During tourism driven gatherings of the Association of Southeast Asian Nations (Asean), the tartanilla becomes an overnight icon. Cameras love it. Delegates admire it. Brochures frame it as living heritage. Cebu, we are told, is proud of this tradition. Very proud. At least for the duration of the program.

Heritage, apparently, now operates on an events calendar.

The irony is elegant. A mode of transport that barely transports anyone is celebrated as cultural sustainability. Paradista who once worked daily now work occasionally. Routes are shortened. Appearances are timed. Culture has been downgraded from necessity to novelty.

This is not an attack on tourism or modernization. Asean tourism frameworks speak eloquently about authenticity, inclusivity and community-based livelihoods. But authenticity does not survive on choreography alone. A tartanilla that only moves when the cameras are rolling is not living heritage. It is set design.

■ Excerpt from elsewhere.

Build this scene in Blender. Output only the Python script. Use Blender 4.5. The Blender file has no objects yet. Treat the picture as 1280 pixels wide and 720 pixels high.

If Cebu wants to align honestly with the Asean tourism agenda, then heritage must be supported beyond symbolism. That means real routes, real regulations, real welfare standards for horses and real income security for paradista. Otherwise, we are not preserving culture. We are curating nostalgia with good lighting.

I am proud to have lived in a time when the tartanilla did not wait for applause. It moved because people needed to get somewhere. No lanyards required.

Culture that only appears when the world is watching is not preservation.

It is performance.

And once the delegates leave and the banners come down, the tartanilla returns to its true status.

On standby. Awaiting the next photo opportunity.